Problem requirements: Return all lines in the material below that contain "picture".

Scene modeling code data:
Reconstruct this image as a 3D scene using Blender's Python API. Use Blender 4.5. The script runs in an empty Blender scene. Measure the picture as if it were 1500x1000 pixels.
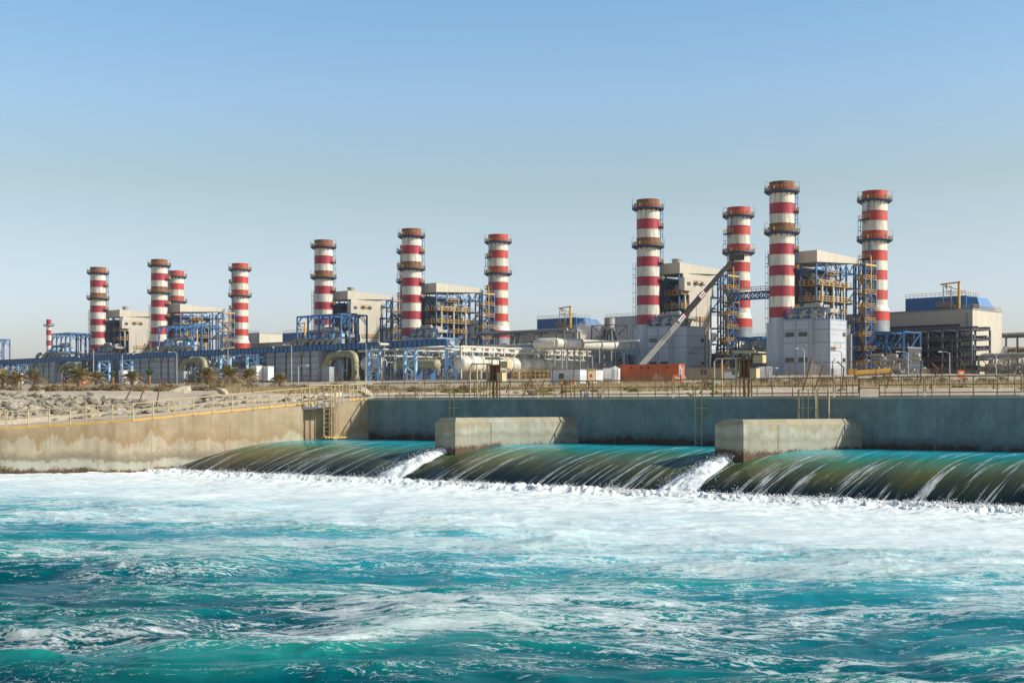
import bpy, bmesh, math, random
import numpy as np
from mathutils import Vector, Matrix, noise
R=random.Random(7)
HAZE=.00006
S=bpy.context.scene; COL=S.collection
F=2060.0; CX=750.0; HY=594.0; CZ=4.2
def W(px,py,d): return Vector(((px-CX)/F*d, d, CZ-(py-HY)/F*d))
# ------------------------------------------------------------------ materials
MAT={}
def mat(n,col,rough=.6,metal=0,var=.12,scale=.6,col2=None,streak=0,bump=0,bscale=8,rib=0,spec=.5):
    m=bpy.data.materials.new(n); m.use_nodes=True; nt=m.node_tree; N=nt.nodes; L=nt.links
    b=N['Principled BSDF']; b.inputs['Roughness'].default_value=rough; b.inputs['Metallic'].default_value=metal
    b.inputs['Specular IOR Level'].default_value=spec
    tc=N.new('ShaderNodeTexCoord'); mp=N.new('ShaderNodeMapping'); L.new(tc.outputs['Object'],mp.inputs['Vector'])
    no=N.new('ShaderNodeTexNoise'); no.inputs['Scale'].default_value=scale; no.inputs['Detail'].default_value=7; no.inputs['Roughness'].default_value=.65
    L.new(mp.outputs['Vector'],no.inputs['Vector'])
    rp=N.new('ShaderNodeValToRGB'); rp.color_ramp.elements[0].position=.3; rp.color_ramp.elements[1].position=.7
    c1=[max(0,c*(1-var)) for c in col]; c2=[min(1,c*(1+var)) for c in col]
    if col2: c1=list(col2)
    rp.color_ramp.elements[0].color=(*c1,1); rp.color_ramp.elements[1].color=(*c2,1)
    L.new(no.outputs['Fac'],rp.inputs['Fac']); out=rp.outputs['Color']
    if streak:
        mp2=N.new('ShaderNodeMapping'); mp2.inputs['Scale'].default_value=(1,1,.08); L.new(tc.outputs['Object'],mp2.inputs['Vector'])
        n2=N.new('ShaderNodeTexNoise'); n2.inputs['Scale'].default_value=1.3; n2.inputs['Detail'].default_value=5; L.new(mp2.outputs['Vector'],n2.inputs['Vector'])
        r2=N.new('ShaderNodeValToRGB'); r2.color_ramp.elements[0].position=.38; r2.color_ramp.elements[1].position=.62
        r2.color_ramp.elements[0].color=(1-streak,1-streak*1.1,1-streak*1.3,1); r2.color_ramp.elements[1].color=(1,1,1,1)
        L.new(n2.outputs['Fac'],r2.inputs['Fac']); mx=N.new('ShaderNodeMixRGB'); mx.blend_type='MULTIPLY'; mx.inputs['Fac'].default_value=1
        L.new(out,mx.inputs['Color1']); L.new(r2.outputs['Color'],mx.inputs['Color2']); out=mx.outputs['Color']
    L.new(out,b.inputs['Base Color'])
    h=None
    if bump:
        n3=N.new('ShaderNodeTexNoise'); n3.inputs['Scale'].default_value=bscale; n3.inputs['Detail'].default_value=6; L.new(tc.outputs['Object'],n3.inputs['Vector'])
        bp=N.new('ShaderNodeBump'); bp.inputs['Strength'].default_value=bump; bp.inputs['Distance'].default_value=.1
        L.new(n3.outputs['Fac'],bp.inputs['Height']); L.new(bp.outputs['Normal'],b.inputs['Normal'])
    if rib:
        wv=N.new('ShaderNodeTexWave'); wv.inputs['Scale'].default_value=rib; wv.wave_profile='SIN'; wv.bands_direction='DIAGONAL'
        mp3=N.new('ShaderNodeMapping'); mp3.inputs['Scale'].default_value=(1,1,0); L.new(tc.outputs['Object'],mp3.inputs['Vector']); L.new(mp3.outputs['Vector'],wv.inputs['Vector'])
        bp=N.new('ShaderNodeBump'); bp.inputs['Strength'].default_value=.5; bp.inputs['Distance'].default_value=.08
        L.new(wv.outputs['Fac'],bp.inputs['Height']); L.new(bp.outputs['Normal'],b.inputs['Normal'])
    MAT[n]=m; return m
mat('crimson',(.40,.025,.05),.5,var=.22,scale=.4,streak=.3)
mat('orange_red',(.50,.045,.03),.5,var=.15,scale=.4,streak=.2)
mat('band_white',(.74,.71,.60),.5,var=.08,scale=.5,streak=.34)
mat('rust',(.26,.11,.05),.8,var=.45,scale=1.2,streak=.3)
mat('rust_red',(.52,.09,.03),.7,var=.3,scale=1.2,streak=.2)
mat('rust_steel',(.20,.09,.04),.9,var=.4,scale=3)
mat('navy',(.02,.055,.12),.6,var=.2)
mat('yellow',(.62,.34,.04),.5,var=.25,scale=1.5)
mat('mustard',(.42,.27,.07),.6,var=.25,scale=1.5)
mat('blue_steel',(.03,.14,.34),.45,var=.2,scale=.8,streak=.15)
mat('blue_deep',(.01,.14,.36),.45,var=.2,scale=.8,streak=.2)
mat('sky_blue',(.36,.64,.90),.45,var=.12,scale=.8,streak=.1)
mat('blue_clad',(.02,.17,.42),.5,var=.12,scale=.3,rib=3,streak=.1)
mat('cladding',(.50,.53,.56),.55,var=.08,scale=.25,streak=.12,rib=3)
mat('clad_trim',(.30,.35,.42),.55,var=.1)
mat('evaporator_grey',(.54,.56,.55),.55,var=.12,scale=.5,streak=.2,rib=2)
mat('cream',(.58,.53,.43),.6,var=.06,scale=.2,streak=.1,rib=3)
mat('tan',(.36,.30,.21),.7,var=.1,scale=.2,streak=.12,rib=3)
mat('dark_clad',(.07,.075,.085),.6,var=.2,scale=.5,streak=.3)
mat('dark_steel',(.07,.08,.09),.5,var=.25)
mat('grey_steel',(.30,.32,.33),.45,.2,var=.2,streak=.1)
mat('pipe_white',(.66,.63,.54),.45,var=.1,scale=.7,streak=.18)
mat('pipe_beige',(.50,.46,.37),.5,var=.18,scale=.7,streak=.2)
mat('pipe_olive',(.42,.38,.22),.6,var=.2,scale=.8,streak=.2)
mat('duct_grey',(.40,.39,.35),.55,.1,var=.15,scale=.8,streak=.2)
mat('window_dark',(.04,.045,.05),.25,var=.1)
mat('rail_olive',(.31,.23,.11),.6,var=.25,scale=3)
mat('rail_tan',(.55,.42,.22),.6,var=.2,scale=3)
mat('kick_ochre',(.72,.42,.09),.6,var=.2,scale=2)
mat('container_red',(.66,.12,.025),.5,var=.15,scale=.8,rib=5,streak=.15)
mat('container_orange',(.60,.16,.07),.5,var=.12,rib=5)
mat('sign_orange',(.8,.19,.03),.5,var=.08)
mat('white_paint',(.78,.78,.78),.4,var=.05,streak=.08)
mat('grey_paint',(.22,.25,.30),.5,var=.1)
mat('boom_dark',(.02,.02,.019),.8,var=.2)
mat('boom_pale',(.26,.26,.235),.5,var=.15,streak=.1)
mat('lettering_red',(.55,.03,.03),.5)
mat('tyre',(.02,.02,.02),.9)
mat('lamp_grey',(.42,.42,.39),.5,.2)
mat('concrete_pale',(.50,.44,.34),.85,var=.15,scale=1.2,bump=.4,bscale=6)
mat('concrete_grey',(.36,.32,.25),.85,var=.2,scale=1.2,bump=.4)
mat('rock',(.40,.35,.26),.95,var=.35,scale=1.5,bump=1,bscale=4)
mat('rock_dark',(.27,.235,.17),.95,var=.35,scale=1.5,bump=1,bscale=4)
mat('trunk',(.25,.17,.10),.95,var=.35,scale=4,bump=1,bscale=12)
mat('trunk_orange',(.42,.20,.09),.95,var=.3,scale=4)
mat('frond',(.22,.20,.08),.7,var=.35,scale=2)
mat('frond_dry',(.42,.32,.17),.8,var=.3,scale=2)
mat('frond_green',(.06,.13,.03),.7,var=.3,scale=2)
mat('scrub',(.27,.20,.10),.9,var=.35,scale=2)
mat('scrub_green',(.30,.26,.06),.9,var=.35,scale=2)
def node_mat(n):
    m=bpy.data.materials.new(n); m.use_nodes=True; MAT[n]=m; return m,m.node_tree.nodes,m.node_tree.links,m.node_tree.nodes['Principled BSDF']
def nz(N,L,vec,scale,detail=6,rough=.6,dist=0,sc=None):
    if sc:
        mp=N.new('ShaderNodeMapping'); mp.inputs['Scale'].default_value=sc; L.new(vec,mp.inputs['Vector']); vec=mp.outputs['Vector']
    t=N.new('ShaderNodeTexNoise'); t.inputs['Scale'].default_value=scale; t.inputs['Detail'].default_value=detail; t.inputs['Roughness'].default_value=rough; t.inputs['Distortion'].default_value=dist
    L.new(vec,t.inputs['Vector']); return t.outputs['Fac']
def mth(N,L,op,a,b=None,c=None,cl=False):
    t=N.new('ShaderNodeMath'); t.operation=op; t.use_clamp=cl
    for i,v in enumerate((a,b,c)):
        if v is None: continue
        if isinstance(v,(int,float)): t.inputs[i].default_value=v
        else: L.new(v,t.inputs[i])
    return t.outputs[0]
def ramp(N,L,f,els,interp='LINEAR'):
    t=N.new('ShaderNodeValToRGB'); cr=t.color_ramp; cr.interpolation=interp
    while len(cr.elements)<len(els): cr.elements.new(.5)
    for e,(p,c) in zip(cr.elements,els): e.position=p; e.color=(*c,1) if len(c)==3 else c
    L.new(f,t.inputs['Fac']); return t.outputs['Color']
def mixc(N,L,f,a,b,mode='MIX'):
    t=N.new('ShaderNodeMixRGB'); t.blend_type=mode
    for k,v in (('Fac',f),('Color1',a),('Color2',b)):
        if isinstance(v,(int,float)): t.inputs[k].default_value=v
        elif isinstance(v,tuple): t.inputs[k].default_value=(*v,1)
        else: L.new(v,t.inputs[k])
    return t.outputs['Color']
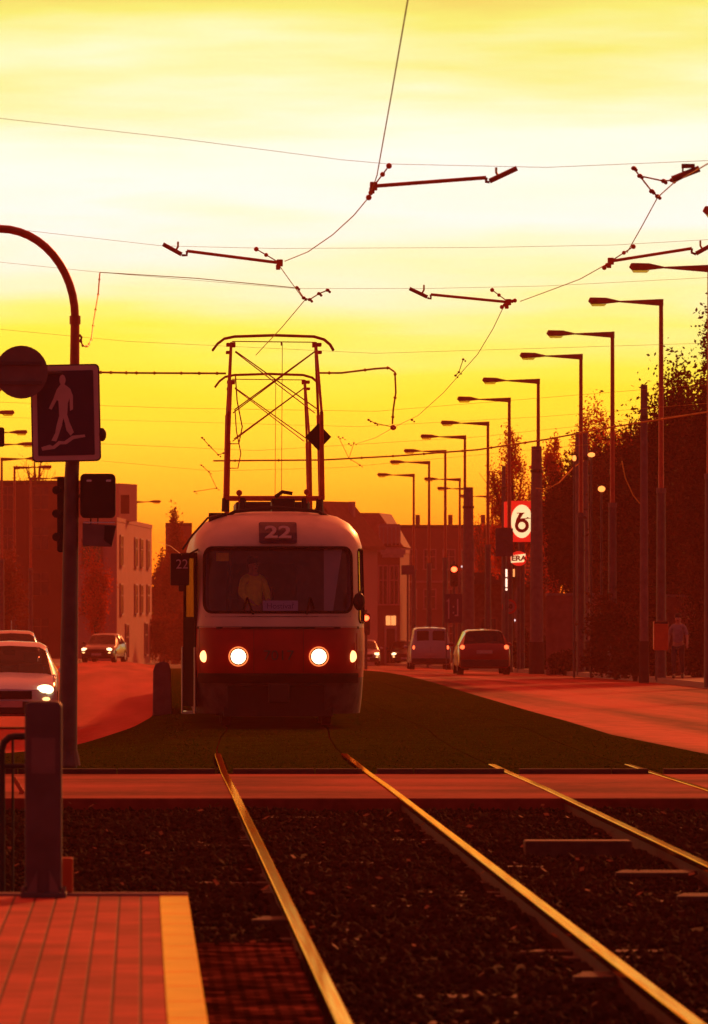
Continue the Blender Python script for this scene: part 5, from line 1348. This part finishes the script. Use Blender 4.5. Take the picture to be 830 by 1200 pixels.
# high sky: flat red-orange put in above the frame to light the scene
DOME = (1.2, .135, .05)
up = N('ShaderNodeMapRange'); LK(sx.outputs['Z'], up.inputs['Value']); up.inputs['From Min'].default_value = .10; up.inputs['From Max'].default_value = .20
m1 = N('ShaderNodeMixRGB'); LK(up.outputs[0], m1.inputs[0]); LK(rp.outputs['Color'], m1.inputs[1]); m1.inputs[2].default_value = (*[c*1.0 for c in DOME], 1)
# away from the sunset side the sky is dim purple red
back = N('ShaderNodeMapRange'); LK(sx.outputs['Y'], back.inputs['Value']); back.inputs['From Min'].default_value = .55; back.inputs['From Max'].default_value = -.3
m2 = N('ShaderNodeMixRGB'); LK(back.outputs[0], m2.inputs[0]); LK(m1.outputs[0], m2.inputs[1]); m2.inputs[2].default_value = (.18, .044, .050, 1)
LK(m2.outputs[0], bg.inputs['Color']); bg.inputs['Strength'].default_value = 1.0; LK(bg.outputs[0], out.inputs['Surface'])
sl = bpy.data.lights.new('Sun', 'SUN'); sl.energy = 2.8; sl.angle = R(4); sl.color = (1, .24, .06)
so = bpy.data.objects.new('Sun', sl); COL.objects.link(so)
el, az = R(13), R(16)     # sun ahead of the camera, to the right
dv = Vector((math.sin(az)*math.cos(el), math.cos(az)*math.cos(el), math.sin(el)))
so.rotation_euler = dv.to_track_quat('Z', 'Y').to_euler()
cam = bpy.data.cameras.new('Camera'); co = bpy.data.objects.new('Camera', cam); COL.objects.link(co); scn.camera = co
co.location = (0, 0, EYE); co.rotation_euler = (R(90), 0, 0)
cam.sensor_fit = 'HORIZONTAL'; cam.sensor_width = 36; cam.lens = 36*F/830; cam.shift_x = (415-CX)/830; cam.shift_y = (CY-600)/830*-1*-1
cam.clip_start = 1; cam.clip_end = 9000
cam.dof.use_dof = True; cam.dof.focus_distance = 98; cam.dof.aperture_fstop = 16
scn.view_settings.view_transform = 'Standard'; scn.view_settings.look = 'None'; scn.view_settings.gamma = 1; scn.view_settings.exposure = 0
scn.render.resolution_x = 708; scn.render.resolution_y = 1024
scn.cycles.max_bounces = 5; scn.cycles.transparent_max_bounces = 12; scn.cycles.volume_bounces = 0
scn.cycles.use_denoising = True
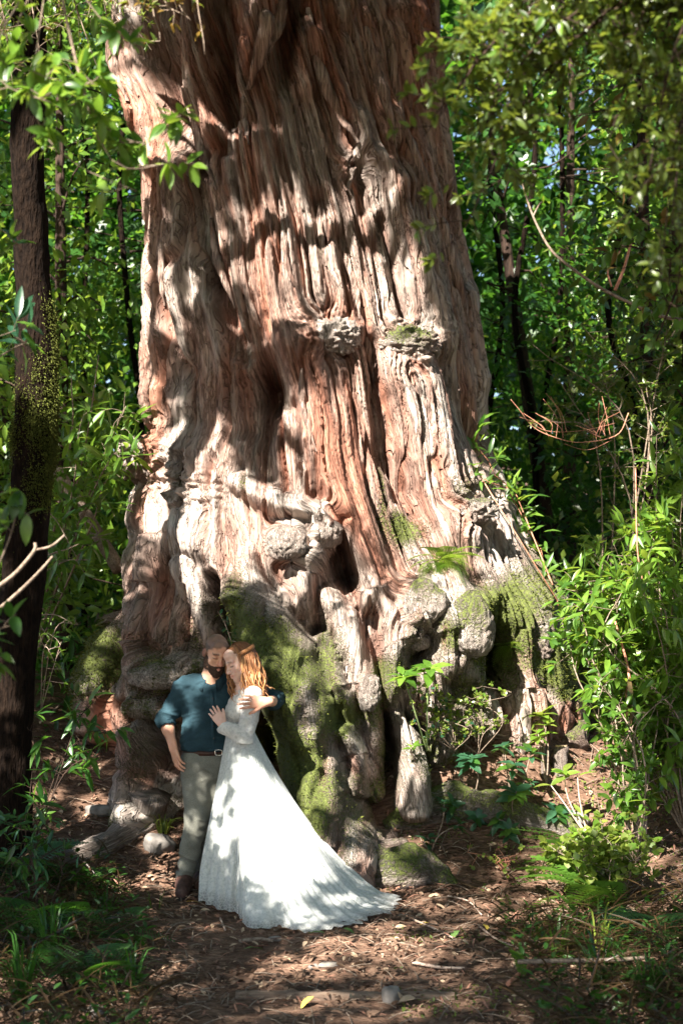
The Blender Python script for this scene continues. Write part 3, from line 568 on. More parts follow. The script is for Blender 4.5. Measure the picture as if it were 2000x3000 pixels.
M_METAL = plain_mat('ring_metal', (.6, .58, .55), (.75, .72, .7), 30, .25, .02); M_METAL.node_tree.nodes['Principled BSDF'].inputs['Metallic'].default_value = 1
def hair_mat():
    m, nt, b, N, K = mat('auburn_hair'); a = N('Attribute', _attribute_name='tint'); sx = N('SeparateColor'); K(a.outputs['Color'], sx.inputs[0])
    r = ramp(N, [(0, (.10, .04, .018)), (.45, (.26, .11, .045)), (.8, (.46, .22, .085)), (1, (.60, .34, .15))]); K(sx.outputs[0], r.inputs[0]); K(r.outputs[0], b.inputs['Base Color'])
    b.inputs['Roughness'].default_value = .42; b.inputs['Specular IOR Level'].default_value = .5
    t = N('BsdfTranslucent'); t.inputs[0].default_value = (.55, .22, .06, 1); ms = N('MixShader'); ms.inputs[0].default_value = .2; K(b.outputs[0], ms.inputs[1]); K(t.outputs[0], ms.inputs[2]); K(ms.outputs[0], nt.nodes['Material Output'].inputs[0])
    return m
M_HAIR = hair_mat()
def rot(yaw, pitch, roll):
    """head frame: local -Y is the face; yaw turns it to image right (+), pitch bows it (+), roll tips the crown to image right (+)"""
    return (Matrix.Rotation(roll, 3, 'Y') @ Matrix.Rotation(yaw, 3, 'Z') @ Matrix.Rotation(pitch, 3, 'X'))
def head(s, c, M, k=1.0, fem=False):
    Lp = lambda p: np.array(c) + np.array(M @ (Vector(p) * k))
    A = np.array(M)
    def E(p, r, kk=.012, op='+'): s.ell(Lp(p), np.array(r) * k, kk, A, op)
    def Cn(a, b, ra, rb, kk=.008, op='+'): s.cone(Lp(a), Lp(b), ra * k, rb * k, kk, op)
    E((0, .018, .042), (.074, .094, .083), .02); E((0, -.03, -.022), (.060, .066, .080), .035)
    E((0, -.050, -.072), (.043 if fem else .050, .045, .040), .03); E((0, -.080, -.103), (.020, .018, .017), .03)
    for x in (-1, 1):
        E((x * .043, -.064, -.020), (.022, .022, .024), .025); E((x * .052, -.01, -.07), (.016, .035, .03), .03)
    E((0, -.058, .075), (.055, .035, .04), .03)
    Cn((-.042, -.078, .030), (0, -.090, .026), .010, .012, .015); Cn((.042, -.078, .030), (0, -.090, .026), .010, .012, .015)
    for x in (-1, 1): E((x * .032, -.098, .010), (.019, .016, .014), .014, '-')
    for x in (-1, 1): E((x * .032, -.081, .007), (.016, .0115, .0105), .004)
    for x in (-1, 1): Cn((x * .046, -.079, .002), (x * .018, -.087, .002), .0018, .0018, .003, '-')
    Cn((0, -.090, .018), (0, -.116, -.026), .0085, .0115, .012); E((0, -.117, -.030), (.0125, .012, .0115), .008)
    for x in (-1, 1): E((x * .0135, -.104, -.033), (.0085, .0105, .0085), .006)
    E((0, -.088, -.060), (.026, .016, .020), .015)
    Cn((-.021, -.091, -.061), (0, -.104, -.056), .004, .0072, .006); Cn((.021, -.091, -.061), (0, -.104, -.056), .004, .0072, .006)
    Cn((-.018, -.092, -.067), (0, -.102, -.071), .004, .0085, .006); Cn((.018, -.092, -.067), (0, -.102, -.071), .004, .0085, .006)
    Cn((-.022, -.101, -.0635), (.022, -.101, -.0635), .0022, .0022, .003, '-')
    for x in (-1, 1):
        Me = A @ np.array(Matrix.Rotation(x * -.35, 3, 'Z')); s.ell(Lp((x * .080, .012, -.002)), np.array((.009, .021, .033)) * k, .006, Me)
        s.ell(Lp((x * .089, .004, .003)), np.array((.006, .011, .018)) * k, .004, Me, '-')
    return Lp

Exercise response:
Reconstruct this image as a 3D scene using Blender's Python API. Use Blender 4.5. The script runs in an empty Blender scene. Measure the picture as if it were 1500x1000 pixels.
Continue the Blender Python script for this scene: part 5, from line 1348. This part finishes the script. Use Blender 4.5. Take the picture to be 830 by 1200 pixels.
The Blender Python script for this scene continues. Write part 3, from line 568 on. More parts follow. The script is for Blender 4.5. Measure the picture as if it were 2000x3000 pixels.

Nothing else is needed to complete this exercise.